Getting Started with cURL: Talking to Servers from Your Terminal
When you open a website in your browser, your browser sends a request to a server. The server responds with data. But what if you want to talk to a server without a browser?
What if you want to:
Test an API
Debug a backend
Check a server response
Send data manually
That’s where cURL comes in.
In this article, you’ll learn:
What cURL is (in very simple terms)
Why programmers need it
How to make your first request
What request and response mean
How to talk to APIs using cURL
Common beginner mistakes
Let’s start from the basics.
What Is a Server?
A server is a computer that:
Stores data
Runs applications
Responds to requests from clients
When you visit:https://example.com
Your browser sends a request to a server.
The server replies with:
HTML
JSON data
Images
Files
This is called client–server communication.
What Is cURL?
cURL stands for: Client URL
In simple terms: cURL is a tool that lets you send requests to a server from your terminal. Instead of using a browser, you use a command line.
Why Programmers Need cURL
Developers use cURL to:
Test APIs
Debug backend services
Check HTTP responses
Send data to servers
Automate server communication
It is especially useful in:
Backend development
DevOps
API testing
cURL helps you see exactly what the server sends back.
Making First cURL Request
Let’s try the simplest possible command.
In your terminal, type:
curl https://example.com
Press Enter.
You will see raw HTML output printed in your terminal.
What just happened?
cURL sent an HTTP request.
The server responded with HTML.
cURL printed that response.
That’s it. You just talked directly to a server.

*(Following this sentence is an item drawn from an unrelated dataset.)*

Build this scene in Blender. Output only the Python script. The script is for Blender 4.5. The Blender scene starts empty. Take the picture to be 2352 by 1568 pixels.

Understanding Request and Response
When using cURL, two main things happen:
Request
The message sent to the server.
Example:
GET / HTTP/1.1
Host: example.com
This means: “Please give me the homepage.”
Response
The server replies with:
HTTP/1.1 200 OK
Content-Type: text/html
Followed by the actual HTML content.
What Does "200 OK" Mean?
HTTP status codes tell you what happened.
200 → Success
404 → Not Found
500 → Server Error
When using cURL, you are seeing the raw response that browsers normally hide.
Using cURL to Talk to APIs
APIs usually return JSON instead of HTML.
Example:
curl https://jsonplaceholder.typicode.com/posts/1
You will see:
{
"userId": 1,
"id": 1,
"title": "...",
"body": "..."
}
This is API communication. Instead of rendering a webpage, the server sends structured data.
GET vs POST
Let’s keep this simple.
GET
Used to retrieve data.
Example:
curl https://jsonplaceholder.typicode.com/posts
This fetches data.
POST
Used to send data to the server.
Example:
curl -X POST https://jsonplaceholder.typicode.com/posts
This tells the server: “I want to create something.”

Browser vs cURL

Browser renders visuals. cURL shows raw data.
Basic HTTP Structure
Request:
GET /resource HTTP/1.1
Host: api.example.com
Response:
HTTP/1.1 200 OK
Content-Type: application/json
{ "data": "value" }
Where cURL Fits in Backend Development
When building APIs, you often need to:
Test endpoints
Check if server is running
Validate responses
Debug errors
Instead of opening a browser, you use: curl
It’s faster and more precise. Backend developers use it daily.
Common Mistakes Beginners Make
Forgetting https://
Wrong:
curl example.com
Better:
curl https://example.com
Confusing GET and POST
GET retrieves data.
POST sends data.
Expecting Pretty Output
cURL prints raw output. If it looks messy, that’s normal.